When I joined BBC News in 1973, it didn't take long to realise there were four classes of staff - network TV, where faux dynamism and braggodocio won top salaries; network radio, with pipes and cardigans in the newsrooms and Fleet Street escapees trying their hands as reporters; external broadcasting, marooned at Bush, with even lower pay, but lifestyle-protection schemes embedded in local deals; and regional newsrooms, doing all things light and local.
John Birt arrived in 1987 to run News. He decided that we needed a huge new raft of correspondents, instead of doshing up Fleet Street hacks and academics day-by-day for analysis; we needed 'Editors' in various 'specialities', and we would have a bi-media future, with a central team of 'newsgathering' serving both tv and radio. Peter Jay, Polly Toynbee, Robin Oakley and Daniel Jeffreys came in from the papers (though Polly still believes she got a poor pay deal). Reporters and correspondents were supported by dedicated producers and go-fers; pay and status inflation was launched in style.
In 1993, John Birt moved up to DG, but within weeks, his sense of entitlement was revealed - he was being paid via a service company, and had been claiming expenses from that company of up to £160k a year.
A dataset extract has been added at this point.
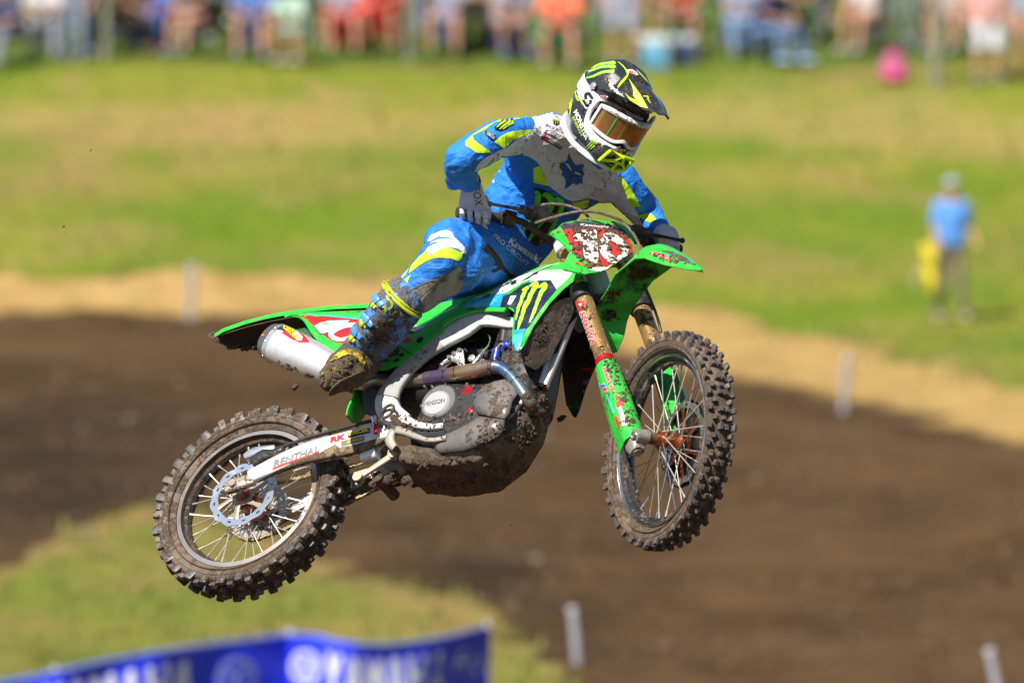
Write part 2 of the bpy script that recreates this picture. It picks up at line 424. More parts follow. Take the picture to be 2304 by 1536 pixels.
# marker posts
M_post = mat('post_white', (.32, .32, .36), .6, var=.25, mud=.1, msc=6)
def marker(u0, v0, u1, v1, r, label):
    p = onground(u0, v0); q = P(u1, v1, p.y); d = q - p
    root = empty('track_marker', p); tag(root, label, 'marker post', 'white marker posts along the track')
    b = MB(); b.tube([(0, 0, -.15), d * .5, d], r, 12, e=2.6); b.obj('post', M_post, root)
    b = MB(); b.tube([d * .97, d * 1.0 + d.normalized() * .012], r * 1.12, 12, e=2.6); b.obj('cap', mat('post_cap', (.62, .62, .68), .5), root)
marker(1302, 1500, 1288, 1368, .036, 'white marker post on the dirt beside the end of the blue banner')
marker(2262, 1640, 2226, 1462, .036, 'white marker post cut off by the bottom right corner of the picture')
marker(1896, 925, 1908, 800, .038, 'pale leaning marker post on the sandy verge right of the front wheel')
marker(427, 716, 432, 600, .045, 'pale upright marker post on the sandy verge at the left above the dirt')
# banner
def banner():
    tops = [(-420, 1600), (-150, 1565), (0, 1537), (180, 1500), (380, 1462), (520, 1446), (640, 1430), (660, 1425), (690, 1428), (760, 1444), (850, 1455), (940, 1446), (1010, 1432), (1090, 1412), (1104, 1414)]
    D = lambda u: 64.0 + 1.6 * math.sin((u - 640) / 430.0) - (.9 if u > 640 else 0) * math.sin((u - 640) / 150.0)
    root = empty('trackside_banner', P(500, 1500, 64)); tag(root, 'blue fabric banner with white lettering and round crests at the bottom of the picture', 'banner')
    inv = root.location
    M_b = mat('banner_blue', (.008, .03, .80), .55, var=.25, folds=.5); M_w = mat('banner_white', (.72, .74, .86), .6, film=.1)
    g = []
    us = np.linspace(-420, 1104, 110)
    hgt = 1.0
    def pt(u, s):
        d = D(u); p = P(u, lerp_tab(tops, u), d); return Vector((p.x + .02 * math.sin(s * 5 + u * .02), p.y + .03 * math.sin(s * 4 + u * .03), p.z - s * hgt)) - inv
    b = MB(); b.sheet([[pt(u, s) for s in np.linspace(0, 1, 14)] for u in us], .004); fab = b.obj('fabric', M_b, root)
    b = MB(); b.tube([pt(u, 0) + Vector((0, -.004, .004)) for u in us[::4]], .016, 8); b.obj('edge_rope', mat('banner_rope', (.12, .18, .65), .6), root)
    for u in (-400, 120, 650, 1098):
        b = MB(); p = pt(u, 0); q = Vector((p.x, p.y + .06, HG(p.x + inv.x, p.y + inv.y) - inv.z - .1)); b.tube([q, Vector((p.x, p.y + .06, p.z + .05))], .022, 10); b.obj('post', mat('banner_post', (.5, .5, .52), .5), root)
    def letters(word, u0, u1, s0, s1, shear=0):
        GL = {'Y': [[(0, 0), (.3, 0), (.5, .35), (.7, 0), (1, 0), (.64, .6), (.64, 1), (.36, 1), (.36, .6)]],
              'A': [[(.36, 0), (.64, 0), (1, 1), (.72, 1), (.5, .38), (.28, 1), (0, 1)], [(.3, .66), (.7, .66), (.76, .84), (.24, .84)]],
              'M': [[(0, 0), (.25, 0), (.5, .42), (.75, 0), (1, 0), (1, 1), (.76, 1), (.76, .4), (.5, .8), (.24, .4), (.24, 1), (0, 1)]],
              'H': [[(0, 0), (.26, 0), (.26, .4), (.74, .4), (.74, 0), (1, 0), (1, 1), (.74, 1), (.74, .6), (.26, .6), (.26, 1), (0, 1)]]}
        b = MB(); n = len(word); wd = (u1 - u0) / n
        for i, ch in enumerate(word):
            for poly in GL[ch]:
                r = delaunay_2d_cdt([Vector(p) for p in poly], [], [list(range(len(poly)))], 1, 1e-5)
                pts = [(u0 + wd * (i + .06 + .86 * p.x) , s0 + (s1 - s0) * p.y) for p in r[0]]
                b.add([pt(u, s) + Vector((0, -.012, 0)) for u, s in pts], [tuple(f) for f in r[2]])
        b.obj('lettering', M_w, root, False)
    letters('YAMAHA', 730, 1006, .09, .40); letters('YAMAHA', 90, 440, .09, .40)
    for uc, sc_, rr in ((684, .24, .125), (1055, .24, .125), (535, .25, .14)):
        b = MB()
        for r0, r1 in ((rr, rr * .86), (rr * .78, rr * .70)):
            b.add([pt(uc + 300 * (r_ * math.cos(t)), sc_ + r_ * math.sin(t)) + Vector((0, -.012, 0)) for r_ in (r0, r1) for t in np.linspace(0, 2 * math.pi, 37)[:-1]],
                  [(k, (k + 1) % 36, 36 + (k + 1) % 36, 36 + k) for k in range(36)])
        for a in (90, 210, 330):
            t = math.radians(a); px_, py_ = math.cos(t), math.sin(t)
            b.add([pt(uc + 300 * rr * (k * px_ + s_ * -py_), sc_ + rr * (k * py_ + s_ * px_)) + Vector((0, -.012, 0)) for k, s_ in ((.0, -.1), (.68, -.1), (.68, .1), (0, .1))], [(0, 1, 2, 3)])
        b.obj('crest', M_w if uc != 535 else mat('banner_faded', (.25, .3, .6), .6), root, False)
banner()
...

This minor set back did not prevent him from bringing forward a 1994 paper, Managing The Future, which was set to move the whole BBC to 'performance-related pay' within two years.
There were strikes: Charles Wheeler wrote to The Guardian:'The trouble with performance-related pay is that it tends to reward obedience, discourage non-conformism, and to put too much power into the hands of middle managers.' It was implemented in 1998, with the BBC claiming that 1% of the total pay bill had been set aside for bonuses, increments etc.
Over the years that followed, the-so-called roof of various grades became advisory. Big foreign correspondents in the big capitals expected to bank their salaries, and live in provided accommodation on generous daily rates, with support for their kids' education at home or abroad; they rotated every two or three years, ever upwards, and then were rewarded with a presentation gig on their return to the UK. "Discretionary salary elements" were followed by nudging some presenters into Birt-style service companies (still publicly denied by the BBC). Some stars were signed on long contracts before detailed agreements on the programmes they would host.
Add to this heady mix a perceived competition for talent with ITV, fuelled by Bruce Forsyth's two spells with ITV (1980-87 and 1994-2003), and entitled executives spent many hours in meetings decided how much to give stars to ensure their 'loyalty'. Terry Wogan returned to Radio 2 from his BBC1 chat show with the roughly the same salary, dragging the whole network's talent bill ever upwards.
Current DG Tony Hall left the BBC in 2001; his last year's salary as Director of News was £286k, including a bonus of £44k, benefits of £38k; he was given a pension enhancement of £24k. He could be adding a pension of £150k to his current package - we don't know.
Regular executive bonuses only stopped in 2009. In 2011, Mark Byford left with a huge pension and an extra payment for his last days 'to ensure his loyalty'.
Horror-movie fan John Whittingdale, with a cute team of advisors, successfully planted the £150k disclosure level in the new BBC Charter and is presumably pleased with subsequent catatstrophic injuries. The big strategic move of the last year, taking BBC Studios in the commercial world, is partially designed to keep big deals for producers, directors, and performers out of public scrutiny. Yet MPs and the HMRC - and the new Culture Secretary - generally, are hugely enjoying putting the hair shirt back on Auntie, with News UK and The Daily Mail as their handmaids.
It's hard to work out where this all stops.